◆ **SHORT PROBLEM**
Start at the line containing "Build this scene", stop at the line containing "from mathutils import Vector, Matrix", and please reproduce every line in between, both ends included, without pictures.

◆ **INFORMATION SHOWN**

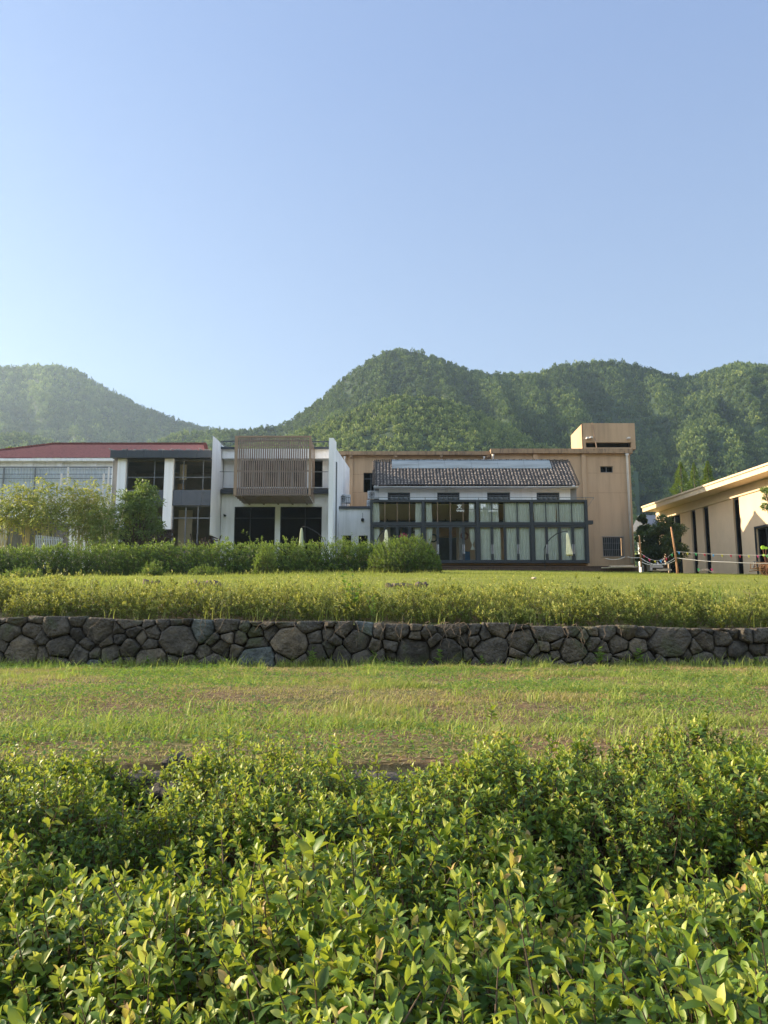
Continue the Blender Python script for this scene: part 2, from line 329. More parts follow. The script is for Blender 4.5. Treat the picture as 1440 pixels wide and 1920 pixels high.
# ------------------------------------------------------------------ leaves
def leaves(Pp, D, Nn, L_, W_, tint, kind=2):
    """leaf geometry: kind 2 = full folded leaf (6 faces), 1 = folded 2 quads, 0 = single diamond quad. returns V, [faces], [tints]"""
    D = nrm(D); S = nrm(np.cross(D, Nn)); Nn = np.cross(S, D)
    if kind == 2:
        T = np.array([(0,0,0),(-.38,.26,.10),(.38,.26,.10),(0,.34,.0),(-.46,.56,.10),(.46,.56,.10),(0,.68,-.03),(0,1,-.12)])
        tri = np.array([(0,3,1),(0,2,3),(6,7,4),(6,5,7)]); quad = np.array([(1,3,6,4),(3,2,5,6)])
    elif kind == 3:
        T = np.array([(0,0,0)]+[(0, t_, m_) for t_, m_ in ((.30, .0), (.62, -.02), (.85, -.07))]+[(sg_*w_, t_, .16*w_+h_) for sg_ in (-1, 1) for t_, w_, h_ in ((.14, .25, .02), (.36, .46, .03), (.62, .44, .0), (.84, .25, -.05))]+[(0, 1, -.13)])
        tri = np.array([(0,1,4),(0,8,1),(12,7,3),(12,3,11)]); quad = np.array([(1,5,4,0),(1,2,6,5),(2,3,7,6),(8,9,1,0),(9,10,2,1),(10,11,3,2)])[:, :]
        quad = np.array([(1,2,6,5),(2,3,7,6),(9,10,2,1),(10,11,3,2)]); tri = np.concatenate([tri, np.array([(1,5,4),(1,8,9)])])
    elif kind == 1:
        T = np.array([(0,0,0),(-.45,.45,.12),(.45,.45,.12),(0,1,-.05)]); tri = np.array([(0,3,1),(0,2,3)]); quad = None
    else:
        T = np.array([(0,0,0),(-.5,.45,0),(.5,.45,0),(0,1,0)]); tri = None; quad = np.array([(0,2,3,1)])
    n = len(Pp); k = len(T)
    V = Pp[:, None, :]+T[None, :, 0, None]*S[:, None, :]*W_[:, None, None]+T[None, :, 1, None]*D[:, None, :]*L_[:, None, None]+T[None, :, 2, None]*Nn[:, None, :]*L_[:, None, None]
    base = np.arange(n)*k; fl = []; tl = []
    for q in (tri, quad):
        if q is not None: fl.append((base[:, None, None]+q[None]).reshape(-1, q.shape[1])); tl.append(np.repeat(tint, len(q)))
    return V.reshape(-1, 3), fl, tl
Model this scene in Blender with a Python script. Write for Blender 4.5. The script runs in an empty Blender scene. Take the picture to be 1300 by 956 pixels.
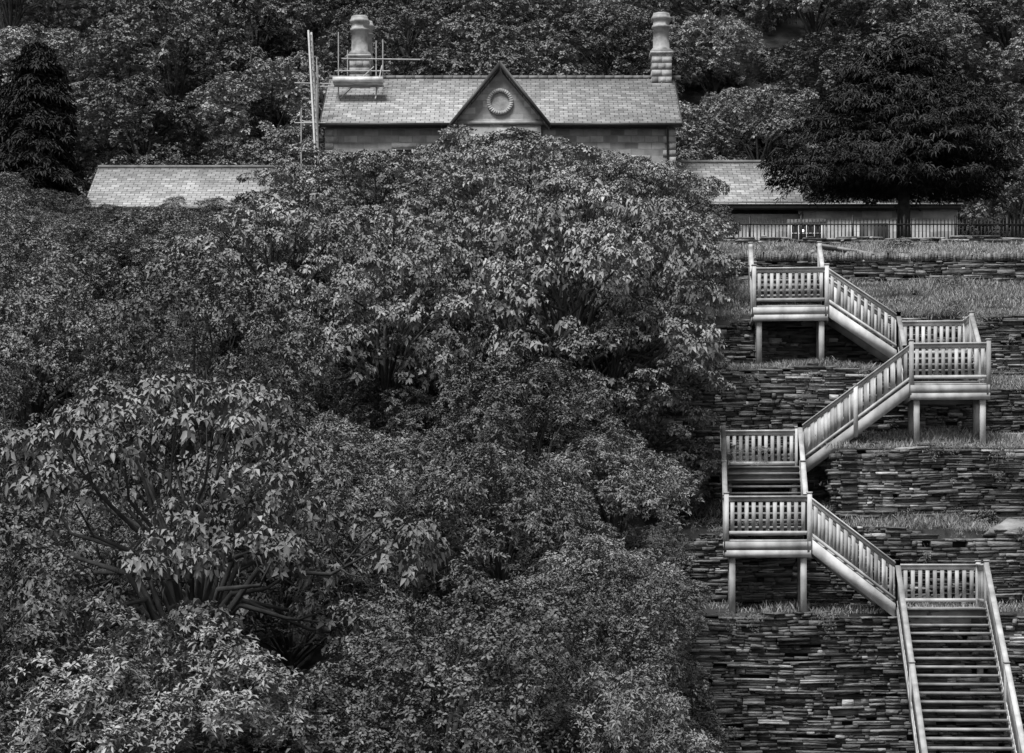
import bpy, math, numpy as np, bmesh
from mathutils import Vector
scene = bpy.context.scene
scene.view_settings.view_transform = 'Standard'
scene.view_settings.look = 'None'
scene.view_settings.exposure = 0

# ------------------------------------------------------------------ materials
def new_mat(name):
    m = bpy.data.materials.new(name); m.use_nodes = True
    nt = m.node_tree
    return m, nt, nt.nodes, nt.links, nt.nodes['Principled BSDF']

def grey(v): return (v, v, v, 1)

def shade_mat(name, base, lo=0.7, hi=1.3, scale=3.0, rough=0.7, spec=0.3, bump=0.0, stretch=(1,1,1), bump_scale=None, detail=5):
    """base grey * per-face 'shade' attribute * noise"""
    m, nt, N, L, B = new_mat(name)
    at = N.new('ShaderNodeAttribute'); at.attribute_name = 'shade'
    tc = N.new('ShaderNodeTexCoord'); mp = N.new('ShaderNodeMapping')
    mp.inputs['Scale'].default_value = stretch
    L.new(tc.outputs['Object'], mp.inputs['Vector'])
    nz = N.new('ShaderNodeTexNoise'); nz.inputs['Scale'].default_value = scale; nz.inputs['Detail'].default_value = detail
    L.new(mp.outputs['Vector'], nz.inputs['Vector'])
    mr = N.new('ShaderNodeMapRange'); mr.inputs['From Min'].default_value = 0.3; mr.inputs['From Max'].default_value = 0.7
    mr.inputs['To Min'].default_value = lo * base; mr.inputs['To Max'].default_value = hi * base
    L.new(nz.outputs['Fac'], mr.inputs['Value'])
    mu = N.new('ShaderNodeMath'); mu.operation = 'MULTIPLY'
    L.new(mr.outputs['Result'], mu.inputs[0]); L.new(at.outputs['Fac'], mu.inputs[1])
    L.new(mu.outputs[0], B.inputs['Base Color'])
    B.inputs['Roughness'].default_value = rough
    B.inputs['Specular IOR Level'].default_value = spec
    if bump > 0:
        n2 = N.new('ShaderNodeTexNoise'); n2.inputs['Scale'].default_value = bump_scale or scale * 4; n2.inputs['Detail'].default_value = 4
        L.new(mp.outputs['Vector'], n2.inputs['Vector'])
        bp = N.new('ShaderNodeBump'); bp.inputs['Strength'].default_value = bump; bp.inputs['Distance'].default_value = 0.05
        L.new(n2.outputs['Fac'], bp.inputs['Height']); L.new(bp.outputs['Normal'], B.inputs['Normal'])
    return m

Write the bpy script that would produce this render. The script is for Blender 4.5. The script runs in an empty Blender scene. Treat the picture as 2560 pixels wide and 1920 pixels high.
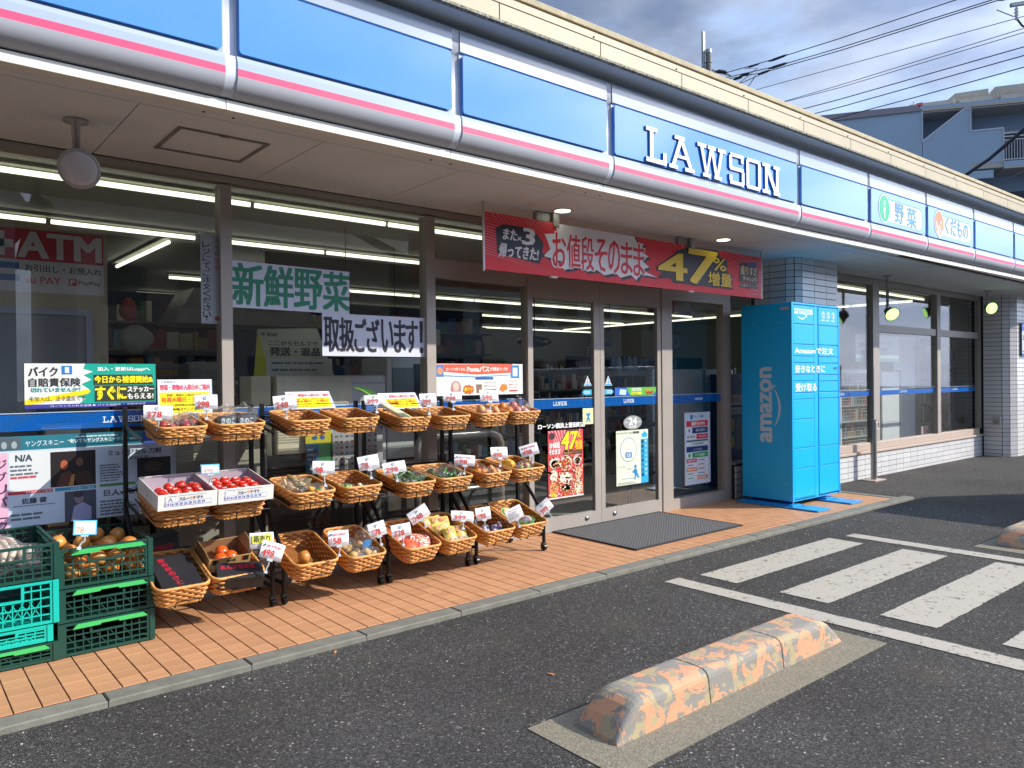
import bpy, math, random
from mathutils import Vector as V, Matrix
random.seed(7)
SC = bpy.context.scene
COL = SC.collection
PI = math.pi

# ---------------------------------------------------------------- camera, sky, sun, exposure
yaw, pitch, roll = 0.69705, -0.006836, -0.010734
cd = bpy.data.cameras.new('camera'); cam = bpy.data.objects.new('camera', cd); COL.objects.link(cam)
fwd = V((math.sin(yaw)*math.cos(pitch), math.cos(yaw)*math.cos(pitch), math.sin(pitch)))
rt = V((math.cos(yaw), -math.sin(yaw), 0)); up = rt.cross(fwd)
r_ = rt*math.cos(roll)+up*math.sin(roll); u_ = -rt*math.sin(roll)+up*math.cos(roll)
cam.matrix_world = Matrix(((r_.x, u_.x, -fwd.x, 0), (r_.y, u_.y, -fwd.y, 0), (r_.z, u_.z, -fwd.z, 1.3216), (0, 0, 0, 1)))
cd.sensor_width = 36; cd.lens = 1896.46/2560*36; cd.clip_start = .05; cd.clip_end = 1500
SC.camera = cam
SUN_AZ = math.atan2(.745, -.667); SUN_EL = math.radians(30.6)
sunv = V((math.sin(SUN_AZ)*math.cos(SUN_EL), math.cos(SUN_AZ)*math.cos(SUN_EL), math.sin(SUN_EL)))
sl = bpy.data.lights.new('sun', 'SUN'); sl.energy = 2.35; sl.angle = math.radians(.5); sl.color = (1, .925, .80)
so = bpy.data.objects.new('sun', sl); COL.objects.link(so); so.rotation_euler = sunv.to_track_quat('Z', 'Y').to_euler()
so.location = (0, -5, 20)
w = bpy.data.worlds.new('World'); SC.world = w; w.use_nodes = True
nt = w.node_tree; nt.nodes.clear()
def N(t, k, **kw):
    n = t.nodes.new(k)
    for a, b in kw.items():
        if a.startswith('i_'): n.inputs[a[2:].replace('_', ' ')].default_value = b
        else: setattr(n, a, b)
    return n
out = N(nt, 'ShaderNodeOutputWorld'); bg = N(nt, 'ShaderNodeBackground'); bg.inputs[1].default_value = .15
sky = N(nt, 'ShaderNodeTexSky'); sky.sky_type = 'NISHITA'; sky.sun_disc = False
sky.sun_elevation = SUN_EL; sky.sun_rotation = SUN_AZ; sky.air_density = 1.0; sky.dust_density = 1.2; sky.ozone_density = 2.0
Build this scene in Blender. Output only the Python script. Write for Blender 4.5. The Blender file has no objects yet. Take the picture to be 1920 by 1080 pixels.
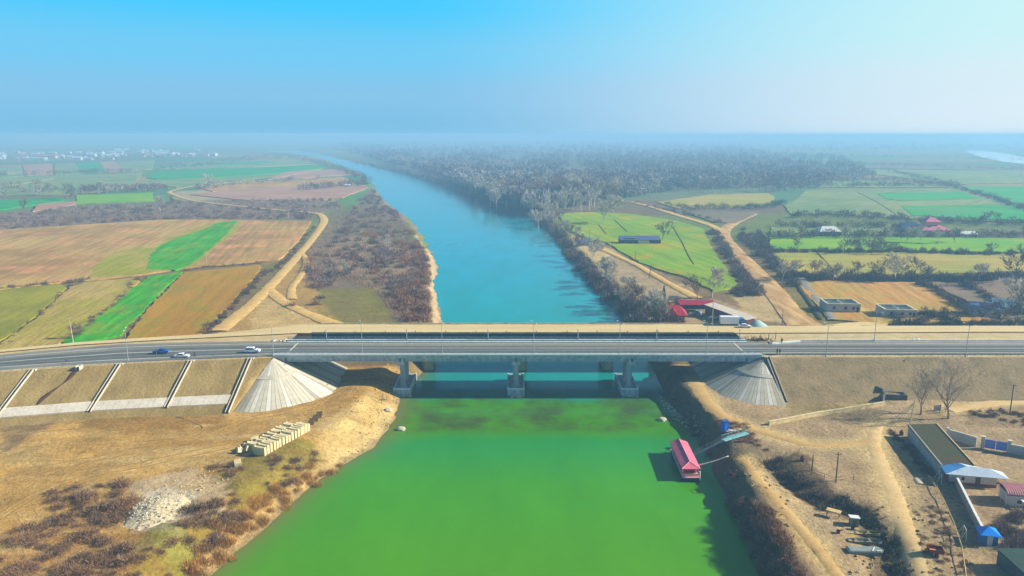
import bpy, bmesh, math, random
import numpy as np
from mathutils import Vector, Matrix

random.seed(7)
C = bpy.context.scene.collection
sc = bpy.context.scene
R = math.radians

# ------------------------------------------------------------------ camera
F = 1400.0
CAMZ = 72.0
PITCH = R(11.6)
SP, CP = math.sin(PITCH), math.cos(PITCH)
cam = bpy.data.cameras.new('camera')
cam.sensor_width = 36.0
cam.lens = 36.0 * F / 1920.0
cam.clip_start = 0.5
cam.clip_end = 80000
camo = bpy.data.objects.new('camera', cam)
C.objects.link(camo)
camo.location = (0, 0, CAMZ)
camo.rotation_euler = (R(90) - PITCH, 0, 0)
sc.camera = camo


def P(px, py, z=4.0):
    """ground point at height z seen at a spot of the 1920x1080 photograph"""
    u = (px - 960.0) / F
    v = (py - 540.0) / F
    t = (CAMZ - z) / (v * CP + SP)
    return (u * t, t * (CP - v * SP))


def PP(pts, z=4.0):
    return [P(a, b, z) for a, b in pts]


def Z(px, py, y, z0=None):
    """height of what is seen at that spot at distance y"""
    v = (py - 540.0) / F
    t = y / (CP - v * SP)
    return CAMZ - t * (v * CP + SP)


# ------------------------------------------------------------------ light
SUN_EL = R(28)
wd = bpy.data.worlds.new('World')
sc.world = wd
wd.use_nodes = True
nt = wd.node_tree
nt.nodes.clear()
out = nt.nodes.new('ShaderNodeOutputWorld')
bg = nt.nodes.new('ShaderNodeBackground')
sky = nt.nodes.new('ShaderNodeTexSky')
sky.sky_type = 'NISHITA'
sky.sun_disc = False
sky.sun_elevation = SUN_EL
sky.sun_rotation = R(74)
sky.altitude = 0
sky.air_density = 1.0
sky.dust_density = 0.6
sky.ozone_density = 1.5
EXPO = 0.86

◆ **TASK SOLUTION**
Build this scene in Blender. Output only the Python script. Write for Blender 4.5. The Blender file has no objects yet. Take the picture to be 1920 by 1080 pixels.
import bpy, bmesh, math, random
import numpy as np
from mathutils import Vector, Matrix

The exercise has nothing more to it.